Garland explained the principle at stake. “Faithful adherence to the rule of law is the bedrock principle of the Justice Department and of our democracy. Upholding the rule of law means applying the law evenly, without fear or favor. Under my watch that is precisely what the Justice Department is doing. All Americans are entitled to the evenhanded application of the law, to due process of the law, and to the presumption of innocence.”
He also reminded people that “the Department of Justice will speak through its court filings and its work.”
The DOJ motion to unseal the search warrant tells us a bit more. It was signed by U.S. Attorney Juan Gonzalez and by Jay Bratt, the chief of the department’s counterintelligence section. The motion also throws the ball into Trump’s court, saying “the former President should have an opportunity to respond to this Motion and lodge objections….” This boxes Trump in. He and his supporters have been demanding the documents be released, although the DOJ cannot release them and Trump can. This motion means that the DOJ has made a strong case to get permission to release them…unless Trump objects. Essentially, the DOJ just called his bluff.
If Mr. Trump acquiesces, the public will have more information about the basis for the search — information that could rebut the former president’s claims that the Justice Department acted without cause. If Mr. Trump fights the disclosure, however, he risks looking as though he has something to hide.
Either way, there is another important caveat. Mr. Garland did not propose unsealing the department’s application for the search warrant and any accompanying affidavit from a criminal investigator explaining why there was probable cause to believe the search would uncover evidence of a crime.
Those materials would lay out in starker detail not just what criminal investigators think they know — for example, whether they believed Mr. Trump was illegally hoarding government documents, whether some of those files were classified and where at Mar-a-Lago they were being stored — but how the investigators knew those things.
In short, the application would make clear whether the Justice Department is talking to one or more confidential sources in the Trump camp who are providing information.
It is not surprising that the Justice Department is not proposing unsealing that particularly sensitive material because it would be careful to protect its sources. But at the same time, that is what Mr. Trump’s supporters are most eager to learn.
At the New York Times, Katie Benner reported that already “Trump allies are discussing the possibility of challenging the Justice Department’s motion to unseal the Mar-a-Lago search warrant. They have contacted outside lawyers about helping them.”
This should play out quickly: a judge this afternoon told the DOJ to discuss with Trump’s lawyer whether Trump objects to unsealing the documents and to let the judge know by 3:00 tomorrow afternoon. Tonight, Trump said he would not oppose the document’s release, but he didn’t release them himself, so we’ll see what tomorrow brings.
Another right-wing talking point about the search fell apart today as well.
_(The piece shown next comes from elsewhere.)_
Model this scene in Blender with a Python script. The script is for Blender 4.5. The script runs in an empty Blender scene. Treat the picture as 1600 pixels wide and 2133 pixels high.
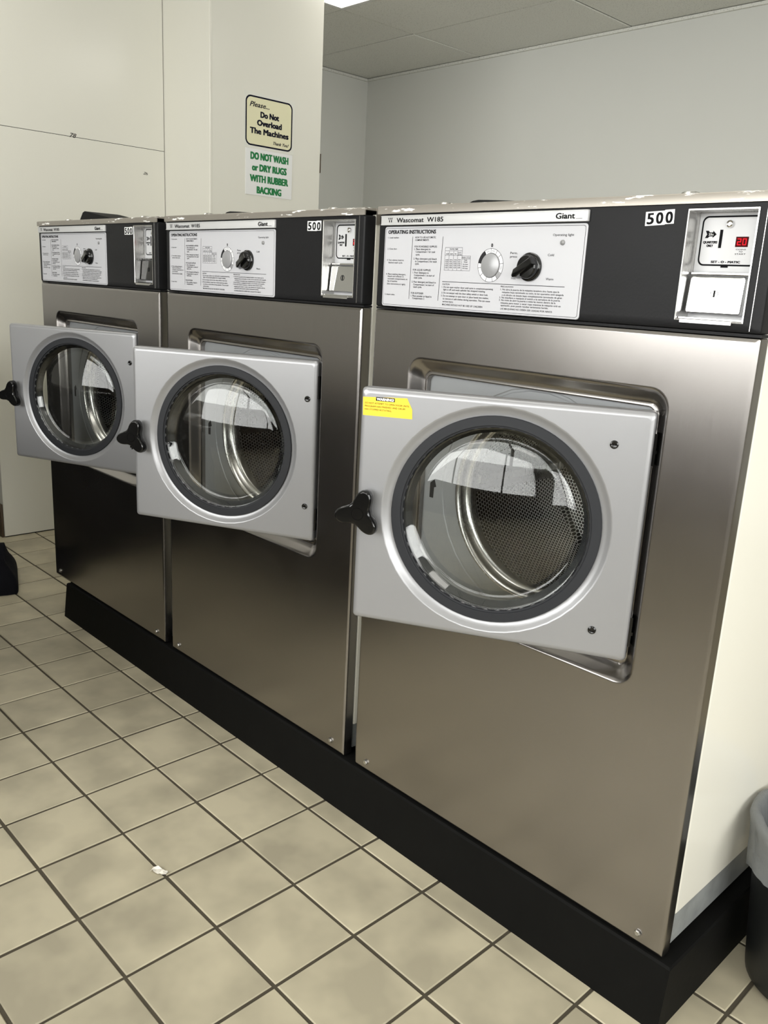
import bpy, bmesh, math, random
from mathutils import Vector, Matrix
R = math.radians
random.seed(7)
scene = bpy.context.scene
COL = scene.collection

# ------------------------------------------------------------------ camera
IMG_W, IMG_H = 1600, 2133
F_PX = 1768.12
YAW, PITCH, ROLL = 0.7964, -0.2585, 0.0519
CAM = Vector((2.2604, -1.3024, 1.2990))
_f = Vector((-math.sin(YAW) * math.cos(PITCH), math.cos(YAW) * math.cos(PITCH), math.sin(PITCH)))
_r0 = Vector((math.cos(YAW), math.sin(YAW), 0))
_u0 = _r0.cross(_f)
_r = math.cos(ROLL) * _r0 + math.sin(ROLL) * _u0
_u = -math.sin(ROLL) * _r0 + math.cos(ROLL) * _u0
cd = bpy.data.cameras.new('camera')
cam = bpy.data.objects.new('camera', cd)
COL.objects.link(cam)
cam.matrix_world = Matrix(((_r.x, _u.x, -_f.x, CAM.x), (_r.y, _u.y, -_f.y, CAM.y), (_r.z, _u.z, -_f.z, CAM.z), (0, 0, 0, 1)))
cd.sensor_fit = 'HORIZONTAL'
cd.sensor_width = 36.0
cd.lens = F_PX / IMG_W * 36.0
cd.clip_start = 0.02
cd.clip_end = 60
scene.camera = cam


def to_px(p):
    d = Vector(p) - CAM
    z = d.dot(_f)
    if z < 0.05:
        return None
    return (IMG_W / 2 + F_PX * d.dot(_r) / z, IMG_H / 2 - F_PX * d.dot(_u) / z)


# ------------------------------------------------------------------ light, exposure
WORLD_STRENGTH = 7.0
LAMP_STRENGTH = 3.2
world = bpy.data.worlds.new('sky')
scene.world = world
world.use_nodes = True
bg = world.node_tree.nodes['Background']
bg.inputs['Color'].default_value = (1.0, 0.985, 0.955, 1)
bg.inputs['Strength'].default_value = WORLD_STRENGTH
scene.view_settings.view_transform = 'Standard'
scene.view_settings.look = 'None'
scene.view_settings.exposure = 0.40
scene.view_settings.gamma = 1.0
scene.view_settings.use_curve_mapping = False
scene.cycles.use_denoising = True
scene.cycles.max_bounces = 6
scene.cycles.diffuse_bounces = 3
scene.cycles.glossy_bounces = 4
scene.cycles.use_adaptive_sampling = True
scene.cycles.adaptive_threshold = 0.03
scene.cycles.transparent_max_bounces = 12
scene.cycles.caustics_reflective = False
scene.cycles.caustics_refractive = False
scene.cycles.sample_clamp_indirect = 6.0

# room extents
XW, XE = -3.285, 5.0          # alcove left wall, storefront on the right
YF, YB = -3.5, 3.69           # wall behind the camera, back wall
ZC = 2.90
WIN_E = (-3.1, 0.7, 0.70, 2.65)      # window opening in right wall: y0,y1,z0,z1
WIN_F = (-1.0, 4.7, 1.06, 2.65)       # window opening in wall behind the camera: x0,x1,z0,z1


def portal(name, loc, rot, sx, sy):
    l = bpy.data.lights.new(name, 'AREA')
    l.shape = 'RECTANGLE'
    l.size, l.size_y = sx, sy
    l.cycles.is_portal = True
    o = bpy.data.objects.new(name, l)
    o.location = loc
    o.rotation_euler = rot
    COL.objects.link(o)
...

Fox News Channel personalities have argued that the Justice Department should simply have issued a subpoena for the material. “Get a subpoena, he will give it back,” Jesse Watters said. “It’s not like Trump won’t cooperate.” But in fact it turns out the DOJ did deliver a subpoena two months ago, and the former president did not comply.
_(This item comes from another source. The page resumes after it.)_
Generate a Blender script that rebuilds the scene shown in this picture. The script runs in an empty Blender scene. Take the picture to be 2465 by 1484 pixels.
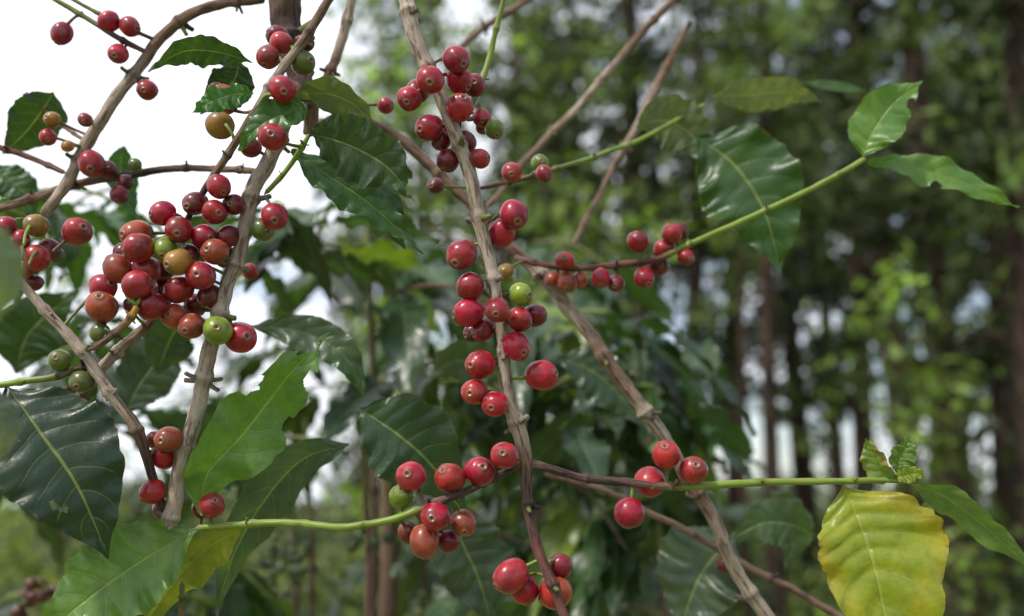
import bpy, math, random
import numpy as np
from mathutils import Vector, Matrix, noise
random.seed(7); rng=np.random.default_rng(7)
FP=2397.0
PITCH=math.radians(11)
CAM=np.array([0,0,1.5])
RGT=np.array([1.0,0,0]); FWD=np.array([0,math.cos(PITCH),math.sin(PITCH)]); UPV=np.array([0,-math.sin(PITCH),math.cos(PITCH)])
def P(x,y,d):
    return CAM+FWD*d+RGT*((x-1232.5)/FP*d)-UPV*((y-742)/FP*d)
def nrm(v): return v/(np.linalg.norm(v)+1e-12)

# ---------------------------------------------------------------- mesh accumulator
class Acc:
    def __init__(s): s.V=[];s.F=[];s.C=[];s.L=[];s.n=0
    def add(s,V,F,C,L):
        V=np.asarray(V,float);n=len(V)
        C=np.asarray(C,float)
        if C.ndim==1: C=np.tile(C,(n,1))
        s.V.append(V);s.F.append(np.asarray(F,int)+s.n);s.C.append(C);s.L.append(np.asarray(L,float));s.n+=n
    def build(s,name,mat,parent=None,smooth=True):
        V=np.concatenate(s.V);F=np.concatenate(s.F);C=np.concatenate(s.C);L=np.concatenate(s.L)
        me=bpy.data.meshes.new(name)
        me.vertices.add(len(V));me.vertices.foreach_set('co',V.ravel())
        me.loops.add(F.size);me.loops.foreach_set('vertex_index',F.ravel())
        me.polygons.add(len(F));me.polygons.foreach_set('loop_start',np.arange(0,F.size,4))
        me.polygons.foreach_set('loop_total',np.full(len(F),4))
        me.update(calc_edges=True)
        me.polygons.foreach_set('use_smooth',np.full(len(F),smooth))
        a=me.attributes.new('lcol','FLOAT_COLOR','POINT');a.data.foreach_set('color',np.c_[C,np.ones(len(C))].ravel())
        a=me.attributes.new('luv','FLOAT_VECTOR','POINT');a.data.foreach_set('vector',L.ravel())
        me.materials.append(mat)
        ob=bpy.data.objects.new(name,me);bpy.context.collection.objects.link(ob)
        if parent: ob.parent=parent
        return ob
def empty(name):
    e=bpy.data.objects.new(name,None);bpy.context.collection.objects.link(e);e.empty_display_size=.1;return e
def gridF(a,b,wrap=False):
    i=np.arange(a-1)[:,None];j=np.arange(b if wrap else b-1)[None,:];k=(j+1)%b
    return np.stack([i*b+j,i*b+k,(i+1)*b+k,(i+1)*b+j],-1).reshape(-1,4)
def cr(K,n):
    K=np.asarray(K,float);m=len(K)
    if m==2: return K[0]+(K[1]-K[0])*np.linspace(0,1,n)[:,None]
    E=np.vstack([2*K[0]-K[1],K,2*K[-1]-K[-2]])
    t=np.linspace(0,m-1-1e-9,n);i=t.astype(int);f=(t-i)[:,None]
    a,b,c,d=E[i],E[i+1],E[i+2],E[i+3]
    return .5*((2*b)+(-a+c)*f+(2*a-5*b+4*c-d)*f*f+(-a+3*b-3*c+d)*f**3)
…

For all the loud protests of Trump supporters over the search, other Republicans—even ones who were previously Team Trump—seem to be backing away. Today, Fox News Channel contributor and former White House press secretary for President George W. Bush Ari Fleischer tweeted: “One thing I can’t wrap my arms around: If Trump had classified documents, why didn’t he give them back? Maybe he thought they were declassified. Maybe he thought it was government overreach. But if, for whatever reason, you have a classified document at home, you give it back.”
For his part, Trump tried to suggest his own retention of documents was not nearly as bad as that of former president Barack Obama, who, Trump alleged, took “33 Million pages of documents…to Chicago.” He is referring to the materials for the Obama presidential library, which have been moved from the National Archives and Records Administration with its permission and cooperation.
Two people briefed on the classified documents that investigators believed remained at Mar-a-Lago indicated that they were so sensitive, and related to national security, that the Justice Department had to act.
Investigators were in contact with a number of Mr. Trump’s aides who had some visibility into how he stored and moved documents around the White House and who still worked for him, three people familiar with the events said.
Tonight, Devlin Barrett, Josh Dawsey, Perry Stein, and Shane Harris at the Washington Post broke the story that the FBI agents at Mar-a-Lago were looking for documents relating to nuclear weapons, underscoring that the search was imperative. We don’t know any more than that, and heaven knows that’s bad enough.
But what springs to mind for me is the plan pushed by Trump’s first national security advisor, Michael Flynn, Trump’s son-in-law Jared Kushner, and fundraiser and campaign advisor Tom Barrack, to transfer nuclear technology to Saudi Arabia. In 2019, whistleblowers from the National Security Council worried that their efforts might have broken the law and that the effort to make the transfer was ongoing. The plan was to enable Saudi leaders to build nuclear power plants, a plan that would have yielded billions of dollars to the investors but would have allowed Saudi Arabia to build nuclear weapons.
Some senior Republicans have been warned by allies of Mr. Trump not to continue to be aggressive in criticizing the Justice Department and the F.B.I. over the matter because it is possible that more damaging information related to the search will become public.
Meanwhile, Zachary Cohen, Jamie Gangel, Sara Murray, and Pamela Brown of CNN report that the House Select Committee to Investigate the January 6th Attack on the U.S. Capitol has interviewed the former secretary of transportation in the Trump administration, Elaine Chao, and is in discussions with former education secretary Betsy DeVos and former national security advisor Robert O’Brien. Former secretary of state Mike Pompeo met with the committee on Tuesday. At least nine Cabinet-level officials either have talked to the committee or are negotiating the terms of interviews. One of the topics has been the attempt to remove Trump through the 25th Amendment after the events of January 6.
The lies about the FBI and the January 6th attack on the Capitol came together today and took a life. Ricky Walter Shiffer, who appears to have been at the January 6 attack on the U.S. Capitol, shot into the FBI field office in Cincinnati with a nail gun this morning while brandishing an AR-15-style weapon. After the attack, he took refuge in a cornfield, where law enforcement officers killed him this afternoon.